Ulta Beauty promises all things beauty, all in one place. It is up to Anthony Pastore, director of store design, to make sure that the brand’s retail spaces deliver on that promise. Guided by a passion for aesthetics, function, and technology, he is making it happen.
Pastore is a designer who understands the physical realities of building things. As a kid, his dad took him out to help with construction jobs. It was not long before Pastore started borrowing tools and lumber to make skate ramps. At a young age, Pastore became thoughtful about visual effect as well as form. “I’d tell my dad things like, ‘I don’t want to see this screw here,’” Pastore says.
For the past 12 years, he has brought this knowledge and sensibility to the architecture, fixture design, and store layout of hundreds of Ulta Beauty stores. It’s his job to create the base layer, frame, and structures that will allow Ulta Beauty’s 20,000 products to pop. It is also his job to understand the company’s philosophy, strategies, business culture, and products in order to translate them into the physical form of retail space. His work must build a world that encourages customers to explore and have fun.
To achieve this, Pastore has honed and adapted a store prototype. Each real-life space, however, requires its own tweaks and customizations. This includes urban locations—one in Manhattan and one on Chicago’s Michigan Avenue—that opened in 2017. These stores pushed Pastore to adapt his 10,000-square-foot prototype to spaces with unique layouts and structural constraints.

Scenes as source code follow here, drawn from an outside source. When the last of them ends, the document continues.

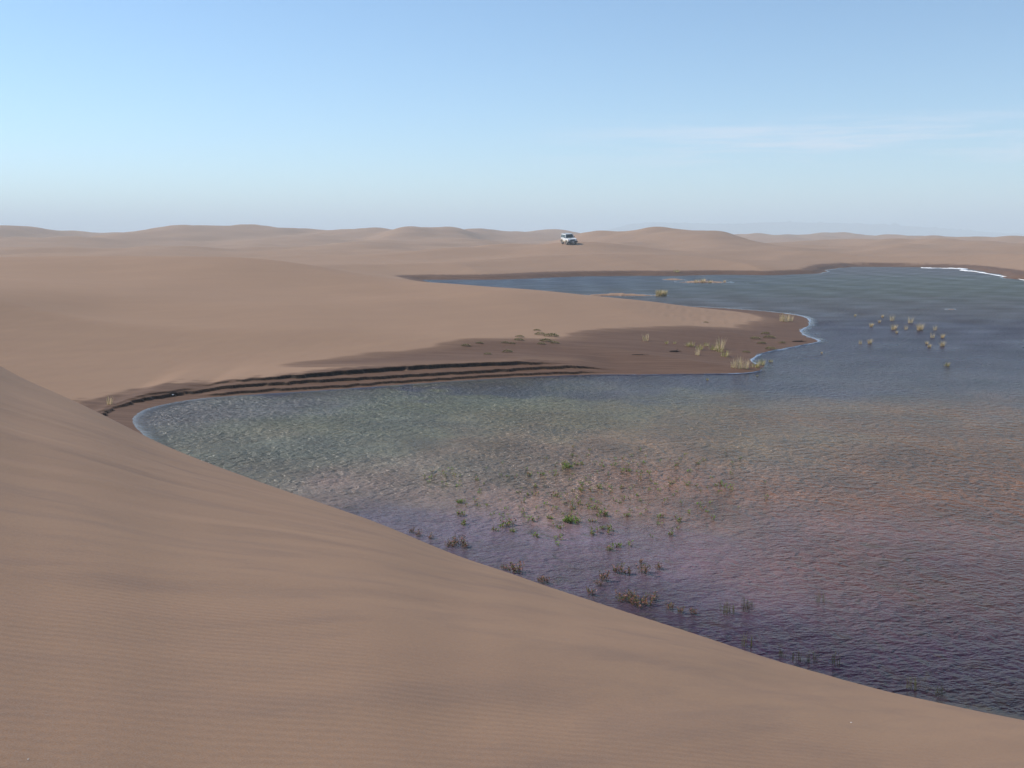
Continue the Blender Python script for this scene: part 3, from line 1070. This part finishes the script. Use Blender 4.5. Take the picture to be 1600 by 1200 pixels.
PL = [((915, 225), 'l', .8, 'bright green pondweed mat, farthest and brightest on the pink shallows'), ((957, 210), 'm', 1.0, 'small green clump touching the far bright mat'),
      ((1220, 243), 'm', 1.1, 'green clump right of the far bright mat'), ((980, 338), 'm', 1.0, 'dark green clump in the middle distance of the shallows'), ((855, 368), 'm', .9, 'compact dark green clump left of the middle distance one'),
      ((385, 400), 'l', .55, 'tall dark green stand, leftmost of the larger clumps'), ((392, 462), 'm', 1.1, 'green clump below the leftmost tall stand'), ((395, 512), 'm', 1.0, 'green brown clump nearest the dune below the leftmost stand'),
      ((590, 520), 'm', 1.2, 'dark green clump, left of the twin clumps'), ((624, 510), 'm', 1.2, 'dark green clump, right of the twin clumps'), ((648, 545), 'm', .8, 'small clump below the right twin'), ((560, 540), 'm', .8, 'small clump left of the twin clumps'),
      ((735, 490), 'm', 1.0, 'thin upright clump between the twins and the bright green patch'), ((825, 480), 'm', .9, 'thin leaning clump left of the bright green patch'), ((930, 500), 'l', 1.0, 'largest bright green pondweed patch in the near shallows'),
      ((880, 530), 'm', .9, 'low clump at the foot of the largest patch'), ((1080, 465), 'm', 1.2, 'green clump right of the largest patch'), ((1110, 470), 'm', .9, 'smaller green clump beside the one right of the largest patch'),
      ((1035, 495), 'm', .9, 'brownish clump between the largest patch and its right neighbours'), ((1132, 540), 'm', 1.0, 'upright green clump in front of the right neighbours'), ((1043, 558), 'm', .8, 'small upright clump in front of the brownish one'), ((1090, 530), 'm', .8, 'dull red clump between two upright green ones'),
      ((1215, 465), 'm', .9, 'orange tipped green clump on the right of the shallows'), ((1378, 475), 'm', .9, 'single slim dark clump on the right'), ((1472, 495), 'm', .9, 'single slim dark clump farthest right'), ((1440, 562), 'm', .8, 'pale clump in front of the two dark ones'),
      ((758, 570), 'm', .9, 'rounded olive clump in front of the thin clumps'), ((1170, 618), 'm', 1.0, 'pale green clump out in front on open water'), ((1128, 635), 'm', .9, 'pinkish clump beside the pale green one'), ((1050, 430), 'm', .9, 'whitish green clump behind the right neighbours'),
      ((978, 410), 'm', .9, 'green clump behind the largest patch'), ((945, 430), 'm', .7, 'small clump just behind the largest patch'), ((1070, 325), 'm', .9, 'olive clump behind and right of the dark green one'), ((790, 260), 'm', 1.0, 'pale olive clump far left of the bright mat'),
      ((728, 262), 'm', .9, 'olive clump beside the pale olive one, far left'), ((857, 265), 'm', .8, 'thin clump between the olive ones and the bright mat'), ((470, 290), 'm', .7, 'small green sprig cluster far off on the left'), ((1460, 215), 'm', .8, 'small dark clump at the far right of the shallows'), ((1570, 205), 'm', .8, 'low dark streak of weed at the far right'),
      ((760, 320), 'm', .8, 'dull clump between the far and near clumps on the left'), ((720, 360), 'm', .6, 'pinkish sprig cluster on the left'), ((1185, 325), 'm', .7, 'faint clump between the right green clump and the middle'), ((1435, 305), 'm', .8, 'speckled clump at the right in the middle distance')]
vis = []
for (pa, pb), t, s, lb in PL:
    px, py = z8(pa, pb)
    vis.append((px, py))
    mm = {'l': pond_l, 'm': pond_m}[t]
    put(random.choice(mm), 'pondweed_clump', px, py + 1, s * .85, lb, 'water plant', GP)
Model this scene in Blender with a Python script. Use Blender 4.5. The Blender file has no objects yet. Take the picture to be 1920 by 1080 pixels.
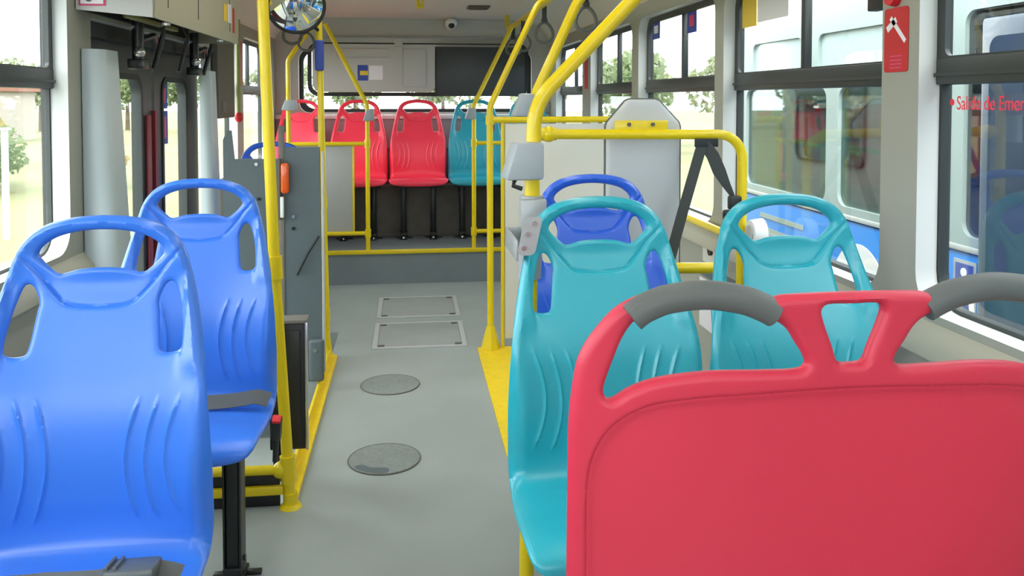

For Pastore, working within such constraints is an exciting challenge. “Retail design is always changing,” he says. “Even the same stores are in constant transition.” Currently, Ulta Beauty is investigating new designs and the future of an omnichannel retailer. “We need a store where customers come to play, test, and learn,” Pastore explains. “Retail is not going away; it is just evolving.”
Pastore and his lean team of five drive the store design aspect of this evolution. The group, with interior design, architectural, planning, and layout specialists—as well as designers that develop and render concepts—is multifunctional and reacts quickly. “We all cover each other. We have a really good process,” Pastore says.
The group came together to respond to challenges at the Manhattan and Michigan Avenue stores. “We had to creatively find ways to offer lots in a smaller footprint,” Pastore says. Beyond getting products on the shelves, he seeks to offer the same customer experience, no matter the location or size of a store. “What is the story people are experiencing?” Pastore says. “The space needs to be modern, exciting, and impactful and serve as a backdrop for our product.” That means designing for flow and cadence.
Ulta Beauty employs an open-sell concept, with full salon services. The intent is that customers come, play, and test. “People need to be able to see the whole store,” Pastore says. “We have to find good ways of indicating what is happening. We need the educational and marketing graphics to stand out.”
For the special-location projects, in order to achieve the goals of the Ulta Beauty retail space, Pastore took his knowledge of design and construction to a new realm: the world of virtual reality. While he has previously used still renderings, he now also employs 3-D virtual reality (VR) to design and visualize concepts. He’s thrilled about the possibility the technology brings.
“If I can save one change order on a project, it is worth it to use VR,” Pastore says, and it has been worth it. VR also helps solve site-specific problems. For example, at the Michigan Avenue site, the structure appeared much lower than their prototype called for, and the team thought they would have to produce everything custom, which is much more expensive. However, once Pastore was wearing the VR headset, looking at the store from all angles down to the inches, the team realized they could drop a soffit, rework the wiring, and use almost all prototypical fixtures.
This shift from 2-D modeling is also helpful for contractors. “They can understand connection and flow,” Pastore says. “They have more information. Even details like how a baseboard might wrap around are really helpful to be able to visualize. We can look at design elements with different options. We build the store once in the VR world. We just reproduce it in the physical world.”
The downside to this new technology? “It kind of spoils the reveal at the end,” Pastore says, laughing. “We have already seen the store.”
In his 12-year tenure, Ulta Beauty has gone from around 100 stores to 1,074, with approximately another 100 slated to be up and running by the end of 2018. Last year also saw the addition of 700 boutiques and 11 major remodels of Ulta Beauty stores. Pastore is proud of the quantity his team puts out, but it is the quality that defines his success. “When the customer has a great experience, and when we evolve, I am successful,” he says.